See more of the story

Artists in the Soviet Union operated in a strange, wary time after the death of dictator Josef Stalin in 1953. Personal expression was forbidden and they were under nearly constant surveillance by KGB minders. Still, they made art and showed it to friends and followers in sometimes clandestine circumstances.

Despite their perilous relationship to official Soviet culture, the artists — including some of the era's most famous dissidents — produced striking work that retains its visual and psychological punch.

Some of that art has found a new home at the Museum of Russian Art (TMORA) in south Minneapolis. More than 50 paintings by 20 dissident or unofficial artists are featured in "Artistic Underground in the Late Soviet Era," a smart, well focused survey on view through Nov. 13.

Understanding just how radical the art was in its day requires a bit of context, especially for Americans to whom self-expression is generally assumed to be a key art goal regardless of subject or style. In the Soviet system by contrast, Western-style individualism was considered decadent, subversive, even dangerous enough to prompt censure, exile or both. Especially under Stalin, art was expected to serve the state, not tout the self.

Critiques of power

At the height of the Cold War in the mid 1950s, young Ilya Kabakov — now one of the country's most famous dissidents — diagramed what life was like for a Soviet citizen of the time. It was a dog's life. Specifically the dog in a famous 1902 experiment by Russian psychologist Ivan Pavlov, who conditioned the beast to salivate even when it didn't get food.

Kabakov's boxed-in, two-dimensional Soviet citizen has a dog's body and two heads, one canine and one human. Sprouting from a sharp rose-red suit, the human head imagines an ideal life (wife, house, car) while its feral counterpart waits for a shot of food from the machine that controls them both.

By contrast with Kabakov's mordant view of the citizen/state relationship, Anatoli Zverev comes across as a total free spirit in his expressionistic 1956 "Self Portrait in Texas Hat," in which his colorful, smeary face peers from under an oversized Stetson. Sometimes homeless but always generous with food, wine and vodka, Zverev made art with whatever came to hand — ketchup, cottage cheese — when he ran out of paint. Then he'd sell his pictures cheaply and throw a party.

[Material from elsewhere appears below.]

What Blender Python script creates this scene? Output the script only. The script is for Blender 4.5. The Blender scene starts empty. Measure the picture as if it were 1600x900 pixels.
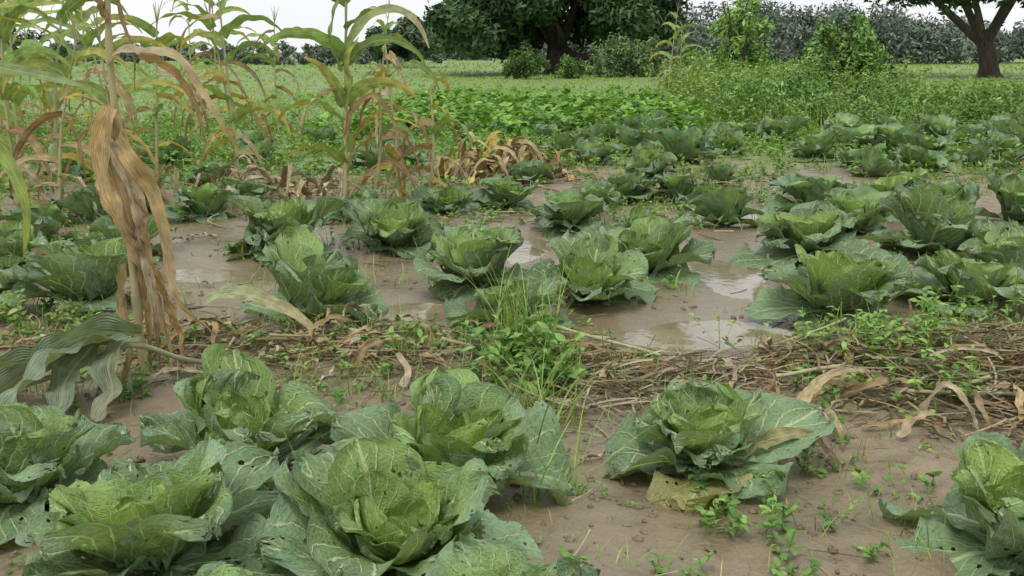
import bpy, math, random
import numpy as np
rng=np.random.default_rng(11)
S=bpy.context.scene
pi=math.pi
# ---------------------------------------------------------------- helpers
def vnoise(x,y,seed=0):
    x=np.asarray(x,float);y=np.asarray(y,float)
    xi=np.floor(x).astype(np.int64);yi=np.floor(y).astype(np.int64)
    fx=x-xi;fy=y-yi;fx=fx*fx*(3-2*fx);fy=fy*fy*(3-2*fy)
    def h(a,b):
        n=(a*374761393+b*668265263+seed*1274126177)&0xffffffff
        n=((n^(n>>13))*1274126177)&0xffffffff
        return ((n^(n>>16))&0xffff)/65535.
    return (h(xi,yi)*(1-fx)+h(xi+1,yi)*fx)*(1-fy)+(h(xi,yi+1)*(1-fx)+h(xi+1,yi+1)*fx)*fy
def fbm(x,y,o=3,seed=0):
    r=0;a=.5;t=0
    for i in range(o):
        r=r+a*vnoise(x*2**i,y*2**i,seed+i*17);t+=a;a*=.5
    return r/t
def sst(a,b,x): 
    t=np.clip((x-a)/(b-a),0,1);return t*t*(3-2*t)
# puddles: x,y,rx,ry,angle
PUD=[(1.36,7.1,.30,.95,.05),(1.0,5.45,.50,.30,.1),(-.58,5.95,.45,.35,.2),(-2.85,6.35,.55,.35,0),(.15,7.95,.28,.9,-.2),(-2.0,7.0,.55,.4,0),(.45,6.9,.2,.3,0),(2.0,9.6,.25,.9,-.3)]
WL=-.022
def openmud(x,y):
    """1 where the soil is bare wet mud (furrow and flooded patch)"""
    m=np.exp(-(((x-.85)/.55)**2+((y-5.45)/.5)**2)**2)
    m=np.maximum(m,np.exp(-(((x-1.3)/.42)**2+((y-6.9)/1.2)**2)**2))
    for cx,cy,rx,ry,a in PUD: m=np.maximum(m,np.exp(-(((x-cx)/(rx+.05))**2+((y-cy)/(ry+.05))**2)**2))
    return m
def height(x,y):
    x=np.asarray(x,float);y=np.asarray(y,float)
    h=.10*(fbm(x*.5,y*.5,2,3)-.42)+.05*(fbm(x*2.1,y*2.1,3,5)-.5)+.018*(fbm(x*8,y*8,3,9)-.5)
    # soil bank between the two plots
    h=h+.05*np.exp(-((y-4.9)/.55)**2)*(1-np.exp(-((x-.8)/.6)**2)*.95)
    h=np.where(h<-.005,-.005+(h+.005)*.15,h)
    h=h+.012*(fbm(x*20,y*20,3,19)-.5)
    for cx,cy,rx,ry,a in PUD:
        dx=x-cx;dy=y-cy;c=math.cos(a);s=math.sin(a)
        d=((dx*c+dy*s)/rx)**2+((-dx*s+dy*c)/ry)**2
        w=np.exp(-d*1.0)
        h=h*(1-.85*w)-.05*w
    return h
def mesh_obj(name,V,F,col=None,luv=None,mat=None,smooth=True,extra=None,parent=None):
    V=np.asarray(V,np.float32);F=np.asarray(F,np.int32)
    me=bpy.data.meshes.new(name)
    me.vertices.add(len(V));me.vertices.foreach_set("co",V.ravel())
    me.loops.add(F.size);me.loops.foreach_set("vertex_index",F.ravel())
    me.polygons.add(len(F))
    me.polygons.foreach_set("loop_start",np.arange(0,F.size,4,dtype=np.int32))
    me.polygons.foreach_set("loop_total",np.full(len(F),4,np.int32))
    me.polygons.foreach_set("use_smooth",np.full(len(F),smooth))
    me.update(calc_edges=True)
    if col is not None:
        a=me.attributes.new("Col",'FLOAT_COLOR','POINT')
        c=np.ones((len(V),4),np.float32);c[:,:3]=col;a.data.foreach_set("color",c.ravel())
    if luv is not None:
        a=me.attributes.new("luv",'FLOAT_VECTOR','POINT')
        c=np.zeros((len(V),3),np.float32);c[:,:luv.shape[1]]=luv;a.data.foreach_set("vector",c.ravel())
    if extra:
        for k,v in extra.items():
            a=me.attributes.new(k,'FLOAT','POINT');a.data.foreach_set("value",np.asarray(v,np.float32))
    if mat: me.materials.append(mat)
    o=bpy.data.objects.new(name,me);S.collection.objects.link(o)
    if parent: o.parent=parent
    return o
class Acc:
    def __init__(s): s.V=[];s.F=[];s.C=[];s.U=[];s.n=0
    def add(s,V,F,C,U=None):
        V=np.asarray(V,float);C=np.asarray(C,float)
        if C.ndim==1: C=np.tile(C,(len(V),1))
        if U is None: U=np.zeros((len(V),2))+.5
        s.V.append(V);s.F.append(np.asarray(F)+s.n);s.C.append(C);s.U.append(U[:,:2]);s.n+=len(V)
    def obj(s,name,mat,**k):
        return mesh_obj(name,np.vstack(s.V),np.vstack(s.F),np.vstack(s.C),np.vstack(s.U),mat,**k)
def gridF(n,m):
    i=np.arange(n-1)[:,None];j=np.arange(m-1)[None,:]
    a=i*m+j
    return np.stack([a,a+1,a+m+1,a+m],-1).reshape(-1,4)
def ribbons(P,az,e0,e1,L,W,K=4,fold=.25,col=(.1,.2,.05),daz=0,roll=0,prof='grass',tip=None,vary=.25):
    P=np.asarray(P,float);N=len(P)
    b=lambda v:np.broadcast_to(np.asarray(v,float),(N,))
    az,e0,e1,L,W,daz,roll,fold=map(b,(az,e0,e1,L,W,daz,roll,fold))
    s=np.linspace(0,1,K+1)
    e=e0[:,None]+(e1-e0)[:,None]*s;A=az[:,None]+daz[:,None]*s
    T=np.stack([np.cos(e)*np.cos(A),np.cos(e)*np.sin(A),np.sin(e)],-1)
    st=(T[:,1:]+T[:,:-1])/2*(L/K)[:,None,None]
    M=np.concatenate([np.zeros((N,1,3)),np.cumsum(st,1)],1)+P[:,None]
    sd=np.stack([-np.sin(A),np.cos(A),0*A],-1);nm=np.cross(T,sd)
    r=roll[:,None,None]
    sd2=sd*np.cos(r)+nm*np.sin(r);nm2=np.cross(T,sd2)
    if prof=='grass': w=(1-s)**.7*.9+.05
    elif prof=='leaf': w=np.sin(pi*np.clip(s,0.03,.985)**.8)**.8
    elif prof=='straw': w=np.ones(K+1)*.9
    elif prof=='round': w=np.sin(pi*np.clip(s,0.02,.98)**.75)**.55
    w=w[None,:,None]*(W/2)[:,None,None]
    f=fold[:,None,None]
    Lf=M-sd2*w-nm2*w*f*-1;Rt=M+sd2*w+nm2*w*f
    V=np.stack([Lf,M,Rt],2).reshape(-1,3)
    base=(np.arange(N)*(K+1)*3)[:,None]
    F=(base[:,:,None]+gridF(K+1,3)[None]).reshape(-1,4)
    C=np.asarray(col,float)
    if C.ndim==1: C=np.tile(C,(N,1))
    C=C*(1+vary*(rng.random((N,1))*2-1))
    CC=np.repeat(C[:,None],K+1,1)
    if tip is not None: CC=CC*(1-s[None,:,None]**2)+np.asarray(tip)*s[None,:,None]**2
    CC=np.repeat(CC[:,:,None],3,2).reshape(-1,3)
    U=np.zeros((N,K+1,3,2));U[...,0]=np.array([0,.5,1]);U[...,1]=s[None,:,None]
    return V,F,CC,U.reshape(-1,2)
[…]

"Zverev was highly praised by other artists," said TMORA curator Masha Zavialova, who grew up in St. Petersburg in the Soviet era. "Now we look at his work and say his talent was overrated, but at the time it wasn't only his talent but also his personality that had an impact on other artists."

Russian melancholy

Repression came and went during the Soviet era, loosening for a few years under Premier Nikita Khrushchev, who allowed foreign exhibitions, books, concerts and films from about 1957 to 1962, but then tightening again as leadership changed.

Some painters, eager to carve their own careers, quietly did so while keeping state jobs as book illustrators or even official portraitists. Others devised clever quasi-Communist systems for selling their art. Soviet officials obviously didn't approve of Oleg Tselkov's colorful, surrealistic faces (slit eyes, lipless mouths), but he established a modest market by pricing his paintings by the square centimeter. His intense, vibrantly red and green 1967 "Portrait" is still a knockout.

The show's stylistic and conceptual variety is impressive. There's a serene authority and meditative distance to Dmitry Krasnopevtsev's austere still lifes of broken vases, rocky monuments and leafless trees. The forms inevitably read as male/female symbols and invite comparison to the still lifes of Italian painter Giorgio Morandi, but with a distinctly Russian melancholy.

Vladimir Nemukhin often collages playing cards (kings, queens, jokers) into his textural abstractions as symbolic allusions to fate, chance, government and so on. Eduard Shteinberg's ethereal abstractions employ simple geometric shapes (circles, triangles) in muted tones to suggest life's precarious balance, but it's his silvery 1966 painting of two fish, with gasping mouths and despairing eyes, that haunts the mind.

Pop modernism

Other artists are more obvious, and dramatic in their social criticism. Dmitri Kantorov's "Falling Icarus," 1990, for example, portrays an overreaching Soviet soldier falling from the sky in a blaze of pop art colors and design. And some merely celebrate the joy of painting as Olga Grechina appears to do in her "Morning" diptych of 1988, which sketches a young woman, most likely the artist, wrapped in a gauzy towel in her busy studio.

At their most aggressive, Soviet officials literally bulldozed a 1974 outdoor exhibition in an effort to suppress dissident expression. But then they began to back off in the face of continued resistance, curator Zavialova said.

Artistic repression ended at an officially sanctioned Sotheby's auction in 1988, the first such venture in the Soviet Union since the 1920s. After that the country's artists could no longer boast that they were dissidents, nor blame their government for limiting their careers, nor rely on it to boost them. Instead they are, like artists throughout the Western economies, prey to the caprice of the capitalist system.